<陽>と<陰>

 陸上の日本選手権、女子10000メートル。弘山晴美がA標準記録を突破して3位入賞。このまま代表に選ばれれば、あれほどマラソンに情熱を傾けた彼女が、10000メートルでシドニー、アテネと連続出場となり、一方の女子マラソンには連続代表なしという、何とも皮肉な巡り合わせ。

 …なんていうことにも興味がわきますが、それよりも目を引くのが福士加代子3連覇

 世界的な層の厚さを誇る日本女子長距離界において、3年間トップを守り続けるというのは並大抵のことではないはず。記録を出す走力、大ケガをしない体はもちろん、精神においてもくじけない<強さ>が求められることでしょう。

 彼女の場合、精神の強さを感じさせてくれるのは何と言っても底抜けの明るさ。カメラの前では笑顔、マイクを向けられれば冗談が口をついて出る。レース中の真剣な表情を見れば見るほど、そのギャップにいつも驚かされる。他の競技に似たタイプを探せば、ジュビロの中山でしょうか? サービス精神にあふれつつも、競技に対しては真摯であり、そして結果を出し続ける。<陽>のエネルギーを感じさせてくれるアスリート、そんな表現が似合うランナーですね。

 こんな頼もしいキャラクターがチームにいれば、組織は活性化し、一人だけではなくチーム全体の成績も向上するもの。

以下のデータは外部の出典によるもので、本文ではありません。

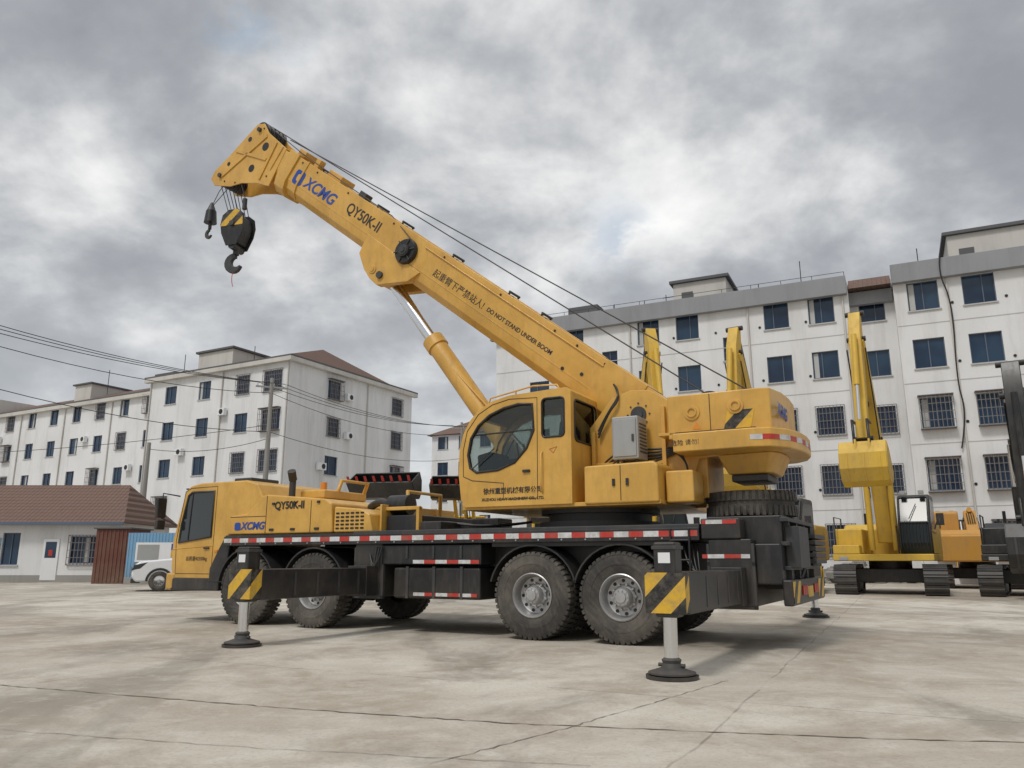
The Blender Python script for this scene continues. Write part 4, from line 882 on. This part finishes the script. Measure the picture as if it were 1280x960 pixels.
# rubble heap against the wall behind the excavators
GP=MB()
for i in range(260):
    x=random.gauss(17,2.6); y=38.6+random.random()*1.8; hh=max(0,.9-abs(x-17)*.16)*random.random(); r=random.uniform(.08,.28)
    GP.M=Matrix.Translation((x,y,hh))@Matrix.Rotation(random.random()*6,4,'Z')@Matrix.Rotation(random.random()*2,4,'X')
    GP.box((-r,r),(-r*.8,r*.7),(-r*.5,r*.6))
GP.done('rubble_heap',PERI)
def pole(x,y,h,arms=True):
    P=empty('utility_pole',(x,y,0),R(25)); cyl('shaft',(0,0,0),(0,0,h),.19,CONC,P,r2=.11)
    if arms:
        box('crossarm',(-.9,.9),(-.05,.05),(h-.6,h-.5),GRY,P,.005)
        m=MB(); [m.cyl((q,0,h-.5),(q,0,h-.28),.05,seg=10) for q in (-.8,0.1,.8)]; m.done('insulators',WHT,P,0,True)
    return P
A=(-23.7,25.0,10.9);Bp=(-14.2,45,11.6);Cp=(-4.3,66,12.6)
for q in (A,Bp,Cp): pole(*q)
pole(-22.5,48,8.2,False)
def sag(a,b,s,n=14): return [tuple(Vector(a).lerp(Vector(b),i/n)+Vector((0,0,-s*4*(i/n)*(1-i/n)))) for i in range(n+1)]
ls=[]
for off in (-.8,.1,.8):
    o=Vector((off*.9,off*.4,-.3))
    ls.append(sag(Vector(A)+o,Vector(Bp)+o,.6)); ls.append(sag(Vector(Bp)+o,Vector(Cp)+o,.7)); ls.append(sag(Vector(A)+o,Vector((-33,3,11))+o,.6))
ls.append(sag((-23.7,25,10.1),(-14.2,45,10.7),.8)); ls.append(sag((-14.2,45,10.7),(-4.3,66,11.6),.9))
ls.append(sag((-23.7,25,8.6),(-14.2,45,8.4),.8)); ls.append(sag((-14.2,45,8.4),(-4.3,66,9.5),.8)); ls.append(sag((-60,55,9.0),(-14.2,45,8.8),1.2)); ls.append(sag((-22.5,48,7.8),(-14.2,45,8.0),.4))
WR=empty('overhead_wires'); tube('cables',ls,.017,WIRE,WR)
# ------------------------------------------------------------------ ground
G=MB(); S=420
G.quad((-S,-S,0),(S,-S,0),(S,S,0),(-S,S,0)); g=G.done('ground',GRD)
def crack(pts,w,z=.004):
    m=MB(); P=[]
    for a,b in zip(pts,pts[1:]):
        a=Vector(a);b=Vector(b); k=max(2,int((b-a).length/.08))
        for i in range(k): P.append(a.lerp(b,i/k)+Vector((random.uniform(-1,1),random.uniform(-1,1)))*.014)
    prev=None
    for i,p in enumerate(P):
        d=(P[min(i+1,len(P)-1)]-P[max(i-1,0)]).normalized(); nn=Vector((-d.y,d.x)); ww=w*random.uniform(.2,1)
        c=(m.v((*(p+nn*ww),z)),m.v((*(p-nn*ww),z)))
        if prev: m.f([prev[0],c[0],c[1],prev[1]])
        prev=c
    return m.done('ground_crack',CRK,g)
crack([(-9.5,9.5),(-4.5,7.4),(-1.8,6.35),(0,5.75),(2.2,5.3),(5.0,4.95)],.013)
crack([(2.0,7.7),(1.0,6.4),(.2,5.4),(-.5,4.6)],.006)
crack([(-6.5,6.6),(-3.6,5.6),(-1.6,5.05),(.5,4.6)],.005)
# ------------------------------------------------------------------ world, sun, camera
wd=bpy.data.worlds.new('World'); SC.world=wd; wd.use_nodes=True; nt=wd.node_tree; nt.nodes.clear()
out=nt.nodes.new('ShaderNodeOutputWorld'); bg=nt.nodes.new('ShaderNodeBackground'); nt.links.new(bg.outputs[0],out.inputs[0]); bg.inputs[1].default_value=.1
sun_az=(-.45,-.55); el=54
sky=nt.nodes.new('ShaderNodeTexSky'); sky.sky_type='NISHITA'; sky.sun_disc=False; sky.sun_elevation=R(el); sky.sun_rotation=math.atan2(sun_az[0],sun_az[1])
tc=nt.nodes.new('ShaderNodeTexCoord'); sp=nt.nodes.new('ShaderNodeSeparateXYZ'); nt.links.new(tc.outputs['Generated'],sp.inputs[0])
z=math_(nt,'ADD',math_(nt,'MAXIMUM',sp.outputs[2],0),.42)
cb=nt.nodes.new('ShaderNodeCombineXYZ'); nt.links.new(math_(nt,'DIVIDE',sp.outputs[0],z),cb.inputs[0]); nt.links.new(math_(nt,'DIVIDE',sp.outputs[1],z),cb.inputs[1]); cb.inputs[2].default_value=5.3
v=cb.outputs[0]
n1=noise(nt,v,3.3,9,.55,.12); n2=noise(nt,v,1.3,3,.5,.2); n3=noise(nt,v,10,4,.6,.1)
def glow(d,w,amt):
    d=Vector(d).normalized(); dp=nt.nodes.new('ShaderNodeVectorMath'); dp.operation='DOT_PRODUCT'; nt.links.new(tc.outputs['Generated'],dp.inputs[0]); dp.inputs[1].default_value=d
    a=math_(nt,'DIVIDE',math_(nt,'SUBTRACT',1,dp.outputs['Value']),w)
    return math_(nt,'MULTIPLY',math_(nt,'EXPONENT',math_(nt,'MULTIPLY',a,-1)),amt)
f=math_(nt,'ADD',math_(nt,'MULTIPLY',n1,.80),math_(nt,'MULTIPLY',n2,.36)); f=math_(nt,'ADD',f,math_(nt,'MULTIPLY',n3,.10)); f=math_(nt,'SUBTRACT',f,.065)
f=math_(nt,'ADD',f,glow((-.14,1,.68),.020,.045)); f=math_(nt,'ADD',f,glow((.23,1,.50),.012,.07)); f=math_(nt,'ADD',f,glow((-.42,1,.35),.03,.02))
col=ramp(nt,f,[(.44,(.335,.35,.375)),(.52,(.40,.415,.44)),(.575,(.50,.515,.535)),(.625,(.64,.65,.66)),(.69,(.84,.84,.835)),(.78,(1.03,1.03,1.01))])
hz=nt.nodes.new('ShaderNodeMapRange'); nt.links.new(sp.outputs[2],hz.inputs[0])
for i,q in ((1,0.0),(2,.36),(3,.75),(4,0.0)): hz.inputs[i].default_value=q
col=mixc(nt,hz.outputs[0],col,(.64,.67,.69))
bl=math_(nt,'MULTIPLY',math_(nt,'ADD',glow((.148,1,.432),.0009,1),glow((-.40,1,.80),.002,1)),ramp(nt,n3,[(.46,0),(.58,1)]))
col=mixc(nt,math_(nt,'MULTIPLY',bl,.5),col,(.28,.41,.58))
ze=nt.nodes.new('ShaderNodeMapRange'); nt.links.new(sp.outputs[2],ze.inputs[0])
for i,q in ((1,.66),(2,.95),(3,10.),(4,22.)): ze.inputs[i].default_value=q
vm=nt.nodes.new('ShaderNodeVectorMath'); vm.operation='SCALE'; nt.links.new(col,vm.inputs[0]); nt.links.new(ze.outputs[0],vm.inputs[3])
fin=mixc(nt,.05,vm.outputs[0],sky.outputs[0])
nt.links.new(fin,bg.inputs[0])
sl=bpy.data.lights.new('sun','SUN'); sl.energy=1.5; sl.angle=R(11); sl.color=(1,.96,.9); so=bpy.data.objects.new('sun',sl); COL.objects.link(so)
h=math.hypot(*sun_az); dv=Vector((sun_az[0]/h*math.cos(R(el)),sun_az[1]/h*math.cos(R(el)),math.sin(R(el))))
so.rotation_euler=dv.to_track_quat('Z','Y').to_euler()
cd=bpy.data.cameras.new('camera'); cam=bpy.data.objects.new('camera',cd); COL.objects.link(cam); cam.location=(0,0,1.1); cam.rotation_euler=(R(102.71),0,0)
cd.sensor_width=36; cd.lens=27.42; cd.clip_start=.05; cd.clip_end=2000; SC.camera=cam
SC.view_settings.view_transform='Standard'; SC.view_settings.look='None'; SC.view_settings.exposure=0
for o in (TM,RM,HM): bpy.data.objects.remove(o)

ビジネスでもそうではないでしょうか? 「黙って俺についてこい!」、そんな上司も頼もしいけれど、onとoffの使い分けが巧みな上司や同僚がいた方が、チームの雰囲気、そして成績が上がるはず。メディアから伝わる福士加代子像は、まさにそんなタイプ。彼女の活躍が、アテネの日本陸上チームを引っ張ってくれそうな、そんな期待が湧いてきます。

 一方、情熱にあふれていても、それが<負>の衣をまとってしまえば、チームの空気はたちまち曇ってしまいます。クライアントのグチばかりの奴、自分の失敗をいつまでも引きずる後輩、こんな人が隣にいては、なかなか良い仕事はできません。

 ダイエーの杉内の例も、まさにそんなタイプ。彼がケガをした試合、その翌日、ダイエーは二ケタ失点で連敗。試合を壊した悔しさがあったのでしょうが、怒りにまかせてベンチを殴るとはまさに愚行。ここからチームをどう立て直すのか? 先発のコマが1つ減った以上に、<負>のエネルギーの払拭の方がマネージャーとしては難しいのでは。昨年のチャンピオンコーチ、王監督の手腕に注目です。